Hollins: O mağlubiyet serisi NBA’deki en kötü deneyimimdi. Beni çok ağır etkiledi. Bir daha öyle bir şey yaşamak istemiyordum.
Wilcox: Bizim için çok zor bir durumdu. Anderson Varejao’yu takas etmek istiyorduk, kadroda kalan en değerli parça oydu. Chris buna karşı çıkmıştı ve Varejao’yu kadroda tutmamız gerektiğini, onun etrafında bir kültür kurabileceğimizi düşünüyordu. Ancak bir noktadan sonra başka bir yol olmalı diye düşünmeye başlamıştık. Chris’in bir planı olmalıydı.
Gibson: Benim için 26 maçlık mağlubiyet serisi tek bir maç gibiydi. Bu kadar arka arkaya maç kaybettiğinizde insan içine bile çıkmak istemiyorsunuz. Geceleri uyuyamıyordum, o seri benim için büyük bir kabus gibiydi.
Jent: Sene sonunda Anthony Parker gibi birkaç oyuncu bana gelip “Bir sezonda daha çok keyif almış mıydım hatırlamıyorum. Her gün aynı şevkle çalışmaya çalıştınız.” demişti. Bu bana en azından biraz moral olmuştu. Bu kadar kötü bir sezon geçirdiğinizde bu tarz ufak şeylerle mutlu olmaya çalışıyorsunuz.
Jamison: Takımda maçları benim kadar ciddiye almayan ya da başarılı olmaya yetecek kadar ciddiye almayan kişiler vardı. Christian Eyenga ve Samardo Samuels’i bu isimlere örnek olarak gösterebilirim.
Hollins: Genç oyuncular için zor bir deneyimdi. Süre alıyorlardı ama takımın esas amacının maçları kaybetmek olduğunun farkında değillerdi. Christian kendisini dünya üzerindeki en iyi oyuncu gibi hissediyordu. Ama maç başına 20’de 5 şut attığının ve takımın her an onu kadrodan yollayabileceğinin farkında bile değildi.

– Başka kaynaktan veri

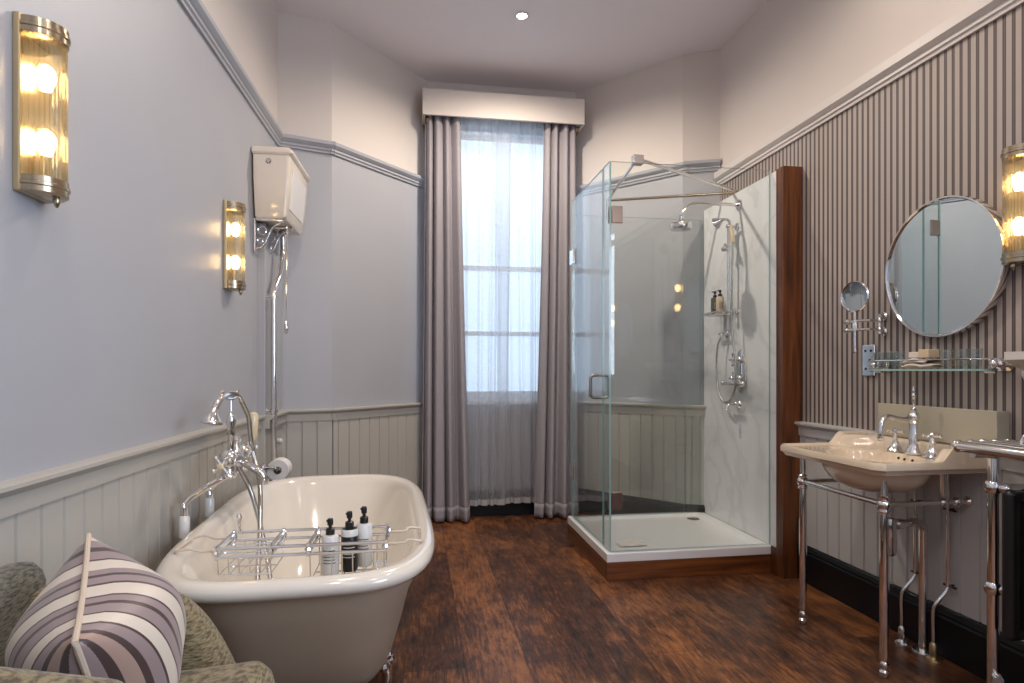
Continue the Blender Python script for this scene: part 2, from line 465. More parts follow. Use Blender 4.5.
for nm, p, q, zd, zp, mm in (('left', Hh, A, DADL, PICL, M['panel']), ('far_left', A, B, DADL, PICL, M['panel']), ('bay_left', B, Cc, DADL, PICL, M['panel']),
                         ('bay_right', D, Ee, DADL, PICL, M['panel']), ('far_right', Ee, F, DADL, PICL, M['panel']), ('right', G, F, DADR, PICR, M['panelR'])):
    dd = Vector((q[0] - p[0], q[1] - p[1])).normalized()
    if nm in ('far_left', 'bay_right'): q = tuple(Vector(q) + dd * .018)
    if nm in ('bay_left', 'far_right'): p = tuple(Vector(p) - dd * .018)
    dado('trim_%d' % k, p, q, zd, mm); k += 1
    picrail('trim_%d' % k, p, q, zp, M['mid'] if nm != 'right' else M['trimw'], .075 if nm != 'right' else .095); k += 1
    base('baseboard_' + nm, p, q, M['black'])
base('baseboard_window', Cc, D, M['black'])
base('baseboard_back', Hh, G, M['black'])

# ------------------------------------------------------------------ window
win = struct(bpy.data.objects.new('window_1', None)); COL.objects.link(win); win.location = (.70, 4.8, .93)
x0, x1 = Cc[0] + .17, Cc[0] + 1.07
mb = MB()
mb.box((x0, 4.80, .90), (x0 + .05, 4.92, 3.07)).box((x1 - .05, 4.80, .90), (x1, 4.92, 3.07)).box((x0, 4.80, 3.03), (x1, 4.92, 3.07)).box((x0, 4.80, .90), (x1, 4.92, .94))
mb.build('window_frame', M['winpaint'], win, smooth=False)
mb = MB(); mb.box((x0 - .05, 4.765, .875), (x1 + .05, 4.83, .91)); mb.build('window_sill', M['winpaint'], win, smooth=False, bevel=.005)
mb = MB()   # architrave
for (a, b) in (((x0 - .07, 4.775, .90), (x0 + .005, 4.80, 3.10)), ((x1 - .005, 4.775, .90), (x1 + .07, 4.80, 3.10)), ((x0 - .07, 4.775, 3.065), (x1 + .07, 4.80, 3.10))): mb.box(a, b)
mb.build('architrave', M['winpaint'], win, smooth=False, bevel=.004)
def sash(z0, z1, y, bars):
    mb = MB(); w = .04
    mb.box((x0 + .05, y, z0), (x0 + .05 + w, y + .035, z1)).box((x1 - .05 - w, y, z0), (x1 - .05, y + .035, z1))
    mb.box((x0 + .05, y, z0), (x1 - .05, y + .035, z0 + w)).box((x0 + .05, y, z1 - w), (x1 - .05, y + .035, z1))
    for b in bars: mb.box((x0 + .05, y, b - .018), (x1 - .05, y + .03, b + .018))
    s = mb.build('sash', M['winpaint'], win, smooth=False)
    mb = MB(); mb.box((x0 + .09, y + .014, z0 + .04), (x1 - .09, y + .02, z1 - .04)); mb.build('pane', M['pane'], s, smooth=False)
sash(1.93, 3.03, 4.875, []); sash(.94, 1.98, 4.835, [1.44])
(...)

Jamison: Deplasman maçları için uçağa giderken çaylak oyuncuların atıştırmalık bir şeyler alması gerkeiyordu. Ancak Christian “Size atıştırmalık falan almam.” diyordu.
Hollins: Çok küstahtı.
Christian Eyenga, Baron Davis ve Mo Williams, bu yazıda yer almak istemediler. Eyenga ve Davis ile Williams’ın temsilcileri, bu yazı için onlarla iletişime geçtiğimizde bize cevap vermediler.
Jent: Christian’a çok sinirliydim. Boston’da ilk kez oynamaya gitmiştik ve takımdaki bazı oyuncularla önce 3’e 3 oynuyordum. Boston’lı oyuncuların çok fiziksel oynayıp onu zorlayacağını Christian’a söylemiştim. Ancak o hiç umursamamıştı bile, hiç de ciddiye almamıştı.

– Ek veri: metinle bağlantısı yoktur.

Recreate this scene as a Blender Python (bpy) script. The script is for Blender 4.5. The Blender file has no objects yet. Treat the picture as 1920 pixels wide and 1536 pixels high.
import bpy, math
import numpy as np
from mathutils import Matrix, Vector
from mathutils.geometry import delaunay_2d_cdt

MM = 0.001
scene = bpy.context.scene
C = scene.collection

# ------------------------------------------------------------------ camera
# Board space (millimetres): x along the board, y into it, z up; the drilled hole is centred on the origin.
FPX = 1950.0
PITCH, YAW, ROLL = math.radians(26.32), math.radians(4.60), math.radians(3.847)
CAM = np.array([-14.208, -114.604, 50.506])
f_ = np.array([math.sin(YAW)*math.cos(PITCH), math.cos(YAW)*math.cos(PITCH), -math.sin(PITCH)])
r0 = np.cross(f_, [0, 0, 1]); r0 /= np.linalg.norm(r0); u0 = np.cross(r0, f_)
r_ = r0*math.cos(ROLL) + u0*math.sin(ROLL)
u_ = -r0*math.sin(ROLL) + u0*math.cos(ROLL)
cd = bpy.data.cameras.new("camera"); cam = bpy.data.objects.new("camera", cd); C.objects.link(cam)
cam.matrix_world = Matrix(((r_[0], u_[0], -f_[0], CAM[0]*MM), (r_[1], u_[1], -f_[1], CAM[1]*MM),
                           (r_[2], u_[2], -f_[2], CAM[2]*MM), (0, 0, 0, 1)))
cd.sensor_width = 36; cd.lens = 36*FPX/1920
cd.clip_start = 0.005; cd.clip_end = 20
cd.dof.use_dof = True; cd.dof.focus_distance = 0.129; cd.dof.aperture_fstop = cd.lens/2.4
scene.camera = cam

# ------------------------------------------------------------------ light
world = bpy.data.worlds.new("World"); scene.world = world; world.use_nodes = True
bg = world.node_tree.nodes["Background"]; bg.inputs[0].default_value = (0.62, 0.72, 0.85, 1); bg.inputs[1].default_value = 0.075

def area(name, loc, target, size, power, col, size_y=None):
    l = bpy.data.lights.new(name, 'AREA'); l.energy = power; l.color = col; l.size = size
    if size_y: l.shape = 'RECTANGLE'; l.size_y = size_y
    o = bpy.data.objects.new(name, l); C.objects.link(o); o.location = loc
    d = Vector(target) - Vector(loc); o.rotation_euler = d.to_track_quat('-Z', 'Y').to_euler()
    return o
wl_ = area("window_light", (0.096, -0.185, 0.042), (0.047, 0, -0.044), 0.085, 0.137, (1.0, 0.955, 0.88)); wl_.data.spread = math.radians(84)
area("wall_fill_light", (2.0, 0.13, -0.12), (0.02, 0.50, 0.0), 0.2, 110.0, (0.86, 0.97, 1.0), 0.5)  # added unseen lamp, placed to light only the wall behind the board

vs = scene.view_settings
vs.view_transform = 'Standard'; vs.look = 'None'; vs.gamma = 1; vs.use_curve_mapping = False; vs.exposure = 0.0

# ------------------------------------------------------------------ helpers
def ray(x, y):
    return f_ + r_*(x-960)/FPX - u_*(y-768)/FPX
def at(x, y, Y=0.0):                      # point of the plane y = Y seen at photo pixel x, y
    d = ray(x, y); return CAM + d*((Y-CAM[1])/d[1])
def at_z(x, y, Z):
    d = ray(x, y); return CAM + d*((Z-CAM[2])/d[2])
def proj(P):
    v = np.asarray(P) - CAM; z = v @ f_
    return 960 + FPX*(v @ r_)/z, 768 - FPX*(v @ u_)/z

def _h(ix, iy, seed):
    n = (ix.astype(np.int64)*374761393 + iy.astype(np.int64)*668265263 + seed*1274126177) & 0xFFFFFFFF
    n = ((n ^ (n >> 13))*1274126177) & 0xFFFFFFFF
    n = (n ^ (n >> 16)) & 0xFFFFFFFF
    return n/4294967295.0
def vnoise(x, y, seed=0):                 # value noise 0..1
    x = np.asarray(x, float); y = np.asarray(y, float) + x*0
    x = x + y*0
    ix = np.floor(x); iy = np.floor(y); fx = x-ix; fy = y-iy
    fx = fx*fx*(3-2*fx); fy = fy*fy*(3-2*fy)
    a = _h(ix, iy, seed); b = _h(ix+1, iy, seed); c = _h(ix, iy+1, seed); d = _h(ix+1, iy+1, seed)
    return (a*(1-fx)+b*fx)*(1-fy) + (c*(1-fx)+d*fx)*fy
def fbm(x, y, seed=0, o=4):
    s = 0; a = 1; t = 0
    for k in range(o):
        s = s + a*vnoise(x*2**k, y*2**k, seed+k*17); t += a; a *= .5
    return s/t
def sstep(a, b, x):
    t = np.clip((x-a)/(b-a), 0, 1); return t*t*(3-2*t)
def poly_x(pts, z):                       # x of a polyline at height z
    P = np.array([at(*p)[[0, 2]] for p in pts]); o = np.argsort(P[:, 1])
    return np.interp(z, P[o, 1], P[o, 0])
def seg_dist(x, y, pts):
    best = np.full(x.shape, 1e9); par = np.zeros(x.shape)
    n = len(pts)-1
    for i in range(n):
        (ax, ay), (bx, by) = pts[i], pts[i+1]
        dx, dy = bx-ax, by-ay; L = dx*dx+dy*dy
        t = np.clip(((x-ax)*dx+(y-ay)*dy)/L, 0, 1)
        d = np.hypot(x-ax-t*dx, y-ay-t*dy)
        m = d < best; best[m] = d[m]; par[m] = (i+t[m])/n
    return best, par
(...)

Gibson: Ona hoşuna giden bir şey söylediğinizde sizi anlıyordu ama ona duymak istemediğiniz bir şey söylediğinizde sizi anlamıyormuş gibi davranıyordu. Sadece sahada koşturup smaç basmayı kafaya takıyordu. Savunmada teknik bir konu üzerine onla konuşmaya çalıştığımızda ne olduğunu anlamamış gibi davranıyordu.

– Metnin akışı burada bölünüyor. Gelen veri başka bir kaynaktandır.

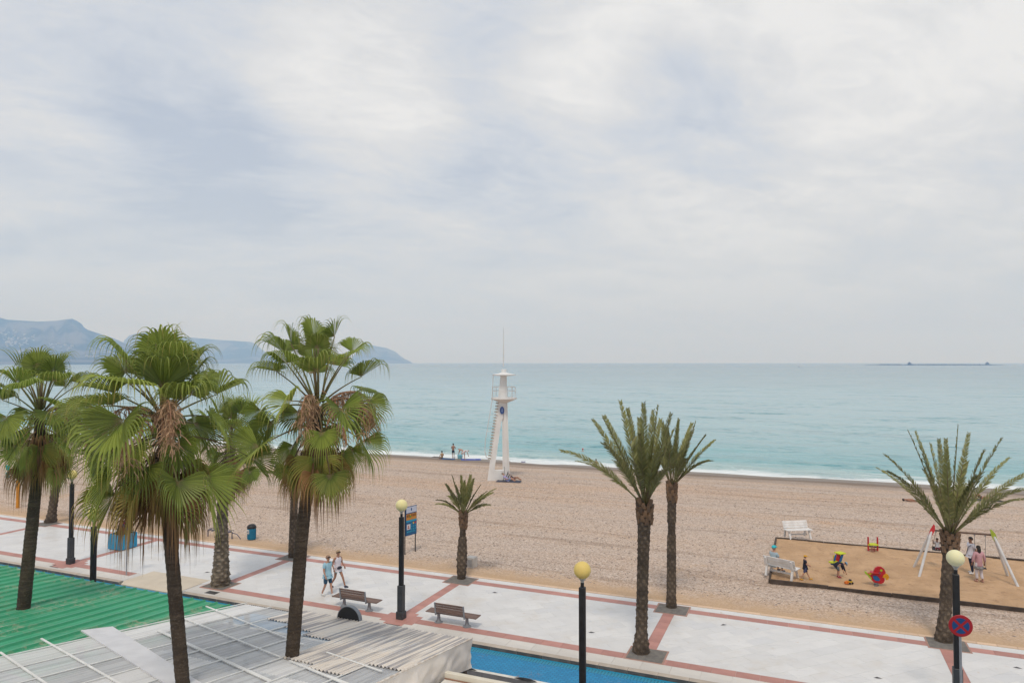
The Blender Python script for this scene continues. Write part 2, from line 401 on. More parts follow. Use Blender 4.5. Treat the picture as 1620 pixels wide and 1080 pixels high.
# blue cycle lane of small pavers, reddish where worn
m, nt, b = new_mat('blue_lane_paving')
vec, X, Y, Z = obj_coords(nt)
bk = node(nt, 'ShaderNodeTexBrick', i_Vector=vec, i_Scale=1.0, i_Mortar_Size=.012, i_Brick_Width=.20, i_Row_Height=.10)
bk.inputs['Color1'].default_value = (.010, .205, .42, 1); bk.inputs['Color2'].default_value = (.014, .26, .50, 1); bk.inputs['Mortar'].default_value = (.008, .13, .27, 1)
wear = math_(nt, 'MULTIPLY', mrange(nt, noise_(nt, vec, .8, 4, .6), .50, .68), mrange(nt, noise_(nt, vec, 7.0, 5, .7), .52, .62))
col = mixc(nt, math_(nt, 'MULTIPLY', wear, .7), bk.outputs[0], (.20, .17, .20))
gut = math_(nt, 'MULTIPLY', mrange(nt, Y, 22.72, 22.76), mrange(nt, Y, 22.98, 23.02, 1, 0))
bk2 = node(nt, 'ShaderNodeTexBrick', i_Vector=vec, i_Scale=1.0, i_Mortar_Size=.03, i_Brick_Width=.11, i_Row_Height=.10, offset=0.0)
bk2.inputs['Color1'].default_value = (.012, .05, .08, 1); bk2.inputs['Color2'].default_value = (.012, .06, .10, 1); bk2.inputs['Mortar'].default_value = (.03, .26, .40, 1)
col = mixc(nt, gut, col, bk2.outputs[0])
col = mixc(nt, mrange(nt, Y, 22.98, 23.02, 0, .5), col, (.01, .30, .42))
link(nt, col, b.inputs['Base Color']); b.inputs['Roughness'].default_value = .6
bn = node(nt, 'ShaderNodeBump', i_Strength=.4, i_Distance=.01, i_Height=bk.outputs['Fac'], invert=True); link(nt, bn.outputs[0], b.inputs['Normal'])
slab('cycle_lane', -200, 110, 21.451, 23.09, -0.136, .3, m)
slab('lane_line', -200, 110, 21.33, 21.47, -0.131, .012, mat('line_paint', (.74, .72, .66), (.55, .53, .48), 3, .7))

# promenade
BAY, S0 = 9.75, -14.9
MARB = mat('marble', (.675, .667, .655), (.628, .622, .615), .9, .42, .05, 6, spec=.45, rnd=.04, stretch=(.9, 1.6, 1), detail=9)
nt = MARB.node_tree; b = nt.nodes['Principled BSDF']; src = b.inputs['Base Color'].links[0].from_socket
gpos = node(nt, 'ShaderNodeNewGeometry'); oinf = node(nt, 'ShaderNodeObjectInfo')
grey = mrange(nt, math_(nt, 'FRACT', math_(nt, 'MULTIPLY', math_(nt, 'ADD', oinf.outputs['Random'], gpos.outputs['Random Per Island']), 7.31)), .86, .98, 0, .5)
src = mixc(nt, grey, src, (.55, .56, .58))
vein = noise_(nt, node(nt, 'ShaderNodeMapping', i_0=gpos.outputs['Position'], i_2=(0, 0, .5), i_3=(.8, 4.0, 1)).outputs[0], 1.6, 8, .68, 1.0)
src = mixc(nt, mrange(nt, vein, .54, .68, 0, .6), src, (.53, .53, .54))
src = mixc(nt, mrange(nt, noise_(nt, gpos.outputs['Position'], .45, 6, .68), .50, .70, 0, .6), src, (.56, .515, .455))
src = mixc(nt, mrange(nt, noise_(nt, gpos.outputs['Position'], 3.2, 5, .7, .6), .62, .72, 0, .6), src, (.55, .45, .36))
link(nt, src, b.inputs['Base Color'])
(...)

Jent: Kobe’ye karşı oynayana kadar Christian böyle takılmıştı. İdolüne karşı oynayacağı maçta elinden gelen her şeyi yapmıştı.
Hollins: Antawn, Christian’ın arabasını popcornla doldurduğunda biraz daha durumu anlamıştı.
Jamison: Yeni bir araba almıştı ve arabasını çok seviyordu. Bir jeep almıştı ve biz de kendi aramızda “Christian hakkında bir şey yapmamız gerekiyor. Bu durumu çözmemiz gerekiyor.” diye konuşuyorduk. Bu yüzden mümkün olduğu kadar fazla popcorn aldım ve takımdaki oyuncuları organize ettim.
Hollins: Christian yetenekli bir oyuncuydu, onun neden draft edildiğini anlayabiliyordunuz. Zıplayabiliyordu, şut atabiliyordu, atletikti. Odaklanması ve sürekli olarak çalışması gerekiyordu.
Jamison: Adeta yavru köpeğe dönmüştü. “Arabama yapma ‘Twan, arabam olmaz” diye geziniyordu. 2 hafta sonra bile arabasının sağından solundan popcorn çıkıyordu. Arabanın bazı yerleri yağ olmuştu ve Christian bu yağı çıkaramadığı için şikayet ediyordu. Geriye dönüp bakınca biraz kaba olduğunu kabul etmek gerekiyor ancak basketbol dışında eğlenmemi sağlayacak bir şeye ihtiyacım vardı. Arabasının temizlenme masraflarını ben karşıladım. O henüz çaylak kontratındaydı ve popcornun arabanın derisine nasıl zarar verebileceğini tahmin etmemiştim. Ancak bu şakadan sonra işleri daha ciddiye almaya başladı.
Gibson: Christian’ın ne yapacağı gerçekten hiç belli olmuyordu.
Jamison: Sonraki ay boyunca bütün takıma atıştırmalıklar almaya başlamıştı.
Benzer bir şaka 2012-13 sezonu esnasında Cavs çaylağı Dion Waiters’a da yapılmıştı.